Instructions to follow >> Pictures stay out. Extract the lines below from the first one through the line with "random.seed(7)", both included.

Source material >>
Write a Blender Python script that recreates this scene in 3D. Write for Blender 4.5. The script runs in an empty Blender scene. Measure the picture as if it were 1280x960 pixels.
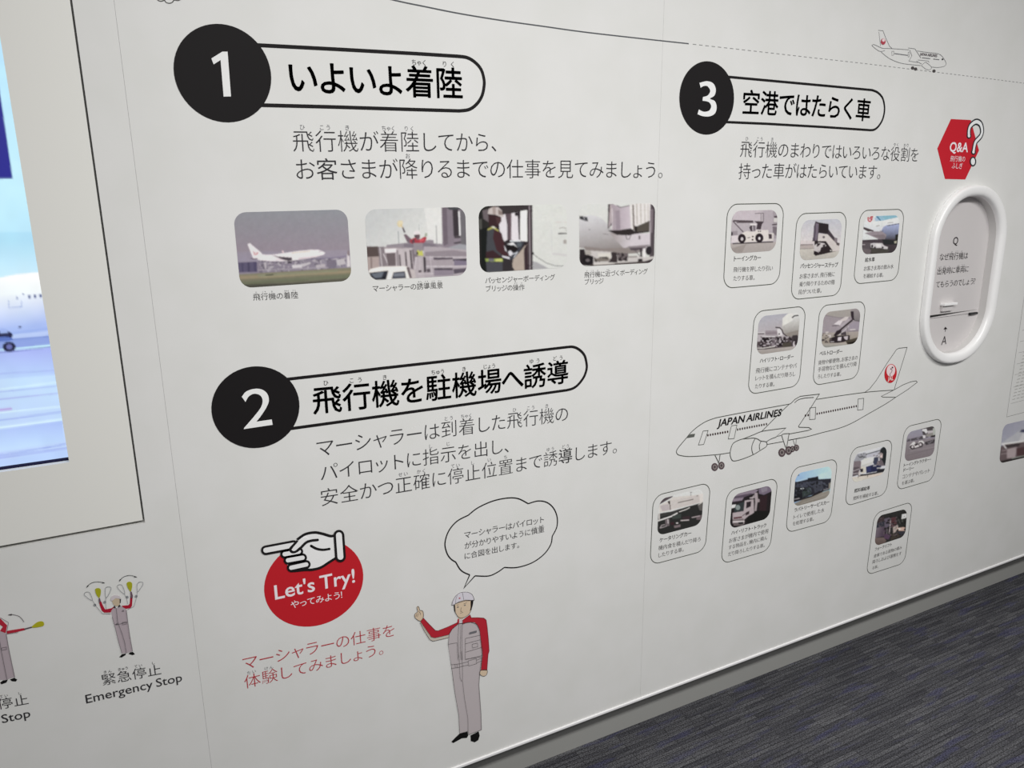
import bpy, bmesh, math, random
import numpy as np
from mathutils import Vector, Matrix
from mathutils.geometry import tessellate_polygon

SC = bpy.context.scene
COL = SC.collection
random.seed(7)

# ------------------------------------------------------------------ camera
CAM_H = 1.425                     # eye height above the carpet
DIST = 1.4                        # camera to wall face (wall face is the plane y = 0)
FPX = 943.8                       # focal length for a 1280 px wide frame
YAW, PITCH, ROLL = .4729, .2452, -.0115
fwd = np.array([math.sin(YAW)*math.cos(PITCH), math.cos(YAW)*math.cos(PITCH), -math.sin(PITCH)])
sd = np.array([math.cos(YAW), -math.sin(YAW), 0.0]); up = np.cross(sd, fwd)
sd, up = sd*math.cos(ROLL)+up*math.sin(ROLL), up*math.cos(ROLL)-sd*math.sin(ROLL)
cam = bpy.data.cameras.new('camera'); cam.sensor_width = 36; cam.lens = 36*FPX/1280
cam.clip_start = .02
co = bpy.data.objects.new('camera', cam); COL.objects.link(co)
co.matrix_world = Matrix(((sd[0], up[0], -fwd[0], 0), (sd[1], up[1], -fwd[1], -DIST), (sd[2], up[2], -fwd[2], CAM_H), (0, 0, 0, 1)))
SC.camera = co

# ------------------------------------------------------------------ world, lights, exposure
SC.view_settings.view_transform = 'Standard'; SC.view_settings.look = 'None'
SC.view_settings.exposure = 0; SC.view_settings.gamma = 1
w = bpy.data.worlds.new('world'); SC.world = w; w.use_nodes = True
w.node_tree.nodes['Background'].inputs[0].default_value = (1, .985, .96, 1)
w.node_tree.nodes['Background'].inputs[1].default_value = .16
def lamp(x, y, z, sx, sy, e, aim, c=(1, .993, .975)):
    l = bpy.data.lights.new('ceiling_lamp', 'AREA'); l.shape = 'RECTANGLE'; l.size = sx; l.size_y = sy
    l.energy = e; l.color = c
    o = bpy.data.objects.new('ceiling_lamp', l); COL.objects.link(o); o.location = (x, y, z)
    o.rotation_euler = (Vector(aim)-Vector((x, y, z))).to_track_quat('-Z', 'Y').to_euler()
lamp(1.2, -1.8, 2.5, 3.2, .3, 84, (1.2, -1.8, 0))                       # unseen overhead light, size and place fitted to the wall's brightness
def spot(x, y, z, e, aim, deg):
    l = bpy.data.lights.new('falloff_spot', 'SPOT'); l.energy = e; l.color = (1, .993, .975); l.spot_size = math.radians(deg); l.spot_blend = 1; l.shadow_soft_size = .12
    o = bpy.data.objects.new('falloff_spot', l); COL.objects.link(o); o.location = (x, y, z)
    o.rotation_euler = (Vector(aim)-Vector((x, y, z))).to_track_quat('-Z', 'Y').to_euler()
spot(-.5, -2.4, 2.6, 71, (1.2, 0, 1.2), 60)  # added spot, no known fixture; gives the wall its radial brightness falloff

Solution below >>
Write a Blender Python script that recreates this scene in 3D. Write for Blender 4.5. The script runs in an empty Blender scene. Measure the picture as if it were 1280x960 pixels.
import bpy, bmesh, math, random
import numpy as np
from mathutils import Vector, Matrix
from mathutils.geometry import tessellate_polygon

SC = bpy.context.scene
COL = SC.collection
random.seed(7)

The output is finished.